The most recent situation concerns a Portuguese decision which gave importers of second-hand cars another victory, ordering the Portuguese State to refund the amount in question to a taxpayer. The dispute dates from 2017, when the law was amended in the state budget, now providing for a higher tax on imported used cars than for domestically-sold vehicles. Indeed, it was in this year that Brussels opened an infringement procedure against Portugal.

 

 

In the meantime, the Portuguese state has to appeal the decision of the Supreme Administrative Court to the Constitutional Court.

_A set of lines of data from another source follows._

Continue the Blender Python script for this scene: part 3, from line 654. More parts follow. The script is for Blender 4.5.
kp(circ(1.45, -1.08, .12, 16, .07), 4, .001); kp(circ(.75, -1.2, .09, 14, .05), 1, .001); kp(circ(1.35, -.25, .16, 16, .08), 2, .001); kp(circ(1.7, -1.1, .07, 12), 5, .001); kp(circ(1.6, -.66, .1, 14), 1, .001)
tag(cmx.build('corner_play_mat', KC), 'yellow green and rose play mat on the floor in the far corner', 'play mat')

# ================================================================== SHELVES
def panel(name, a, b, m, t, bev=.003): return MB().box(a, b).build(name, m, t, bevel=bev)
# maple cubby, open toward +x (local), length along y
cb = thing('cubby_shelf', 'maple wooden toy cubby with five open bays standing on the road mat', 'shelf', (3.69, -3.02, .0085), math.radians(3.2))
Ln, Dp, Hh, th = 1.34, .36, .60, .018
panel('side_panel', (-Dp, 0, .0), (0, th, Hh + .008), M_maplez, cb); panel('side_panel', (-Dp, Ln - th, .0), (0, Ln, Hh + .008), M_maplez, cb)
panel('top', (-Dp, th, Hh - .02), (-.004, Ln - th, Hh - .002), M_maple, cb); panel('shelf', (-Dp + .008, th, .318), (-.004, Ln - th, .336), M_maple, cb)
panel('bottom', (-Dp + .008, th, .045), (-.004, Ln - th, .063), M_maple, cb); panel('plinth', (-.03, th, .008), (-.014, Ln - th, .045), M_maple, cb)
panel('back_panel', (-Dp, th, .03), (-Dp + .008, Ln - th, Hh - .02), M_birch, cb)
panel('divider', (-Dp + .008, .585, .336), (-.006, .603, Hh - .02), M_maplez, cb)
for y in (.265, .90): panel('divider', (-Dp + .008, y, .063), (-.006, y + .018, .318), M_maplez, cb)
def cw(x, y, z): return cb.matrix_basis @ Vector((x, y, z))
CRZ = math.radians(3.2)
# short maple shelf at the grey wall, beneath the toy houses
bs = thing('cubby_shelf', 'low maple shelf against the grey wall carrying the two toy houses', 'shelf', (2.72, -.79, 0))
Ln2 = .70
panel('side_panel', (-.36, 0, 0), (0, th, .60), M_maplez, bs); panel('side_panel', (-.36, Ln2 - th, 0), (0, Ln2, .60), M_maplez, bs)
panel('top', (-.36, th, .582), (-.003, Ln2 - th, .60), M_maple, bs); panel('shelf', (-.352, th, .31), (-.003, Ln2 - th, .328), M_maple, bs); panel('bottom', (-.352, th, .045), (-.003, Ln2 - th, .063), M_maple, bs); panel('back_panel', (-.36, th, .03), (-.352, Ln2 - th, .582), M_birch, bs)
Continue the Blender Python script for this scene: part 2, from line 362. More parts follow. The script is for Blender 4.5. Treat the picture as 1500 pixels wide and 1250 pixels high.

In October of this year, the Portuguese tax authorities told Expresso that the tax and customs authorities had been mandated to defend the national interest as much as possible, using all means at its disposal to challenge any court decision that would cancel this ISV tax. There are several identical cases pending before the courts.

 

ISV tax ? Because of the global warming

 

The Portuguese state has justified the tax differential of imported vehicles by environmental problems and global warming. As hypocritical as it may seem, the Portuguese government does not hesitate to deny the financial interest of this ISV tax and is even hiding behind the Paris agreements.

 

"The aim is not to create obstacles to the proper functioning of the single European market, but to respect the environmental commitments made by the Portuguese Government (enshrined in the Constitution), as well as by the Member States of the Paris Agreement on climate change (especially carbon neutrality in 2050) ", said in October an official source of Finanças. "The statistical data on the issue of registrations show that there is no obstacle to the functioning of the internal market: between 2017 and 2018, the number of imported vehicles has increased by 14%, well above the growth rate of new car sales by only 2%. "

 

Lisbob insists that this is in no way a questioning of the ISV tax in its entirety, but only the difference between vehicles imported from abroad and vehicles sold in Portugal. The ISV tax brings a lot of money to the Portuguese state and its disappearance is absolutely not on the agenda.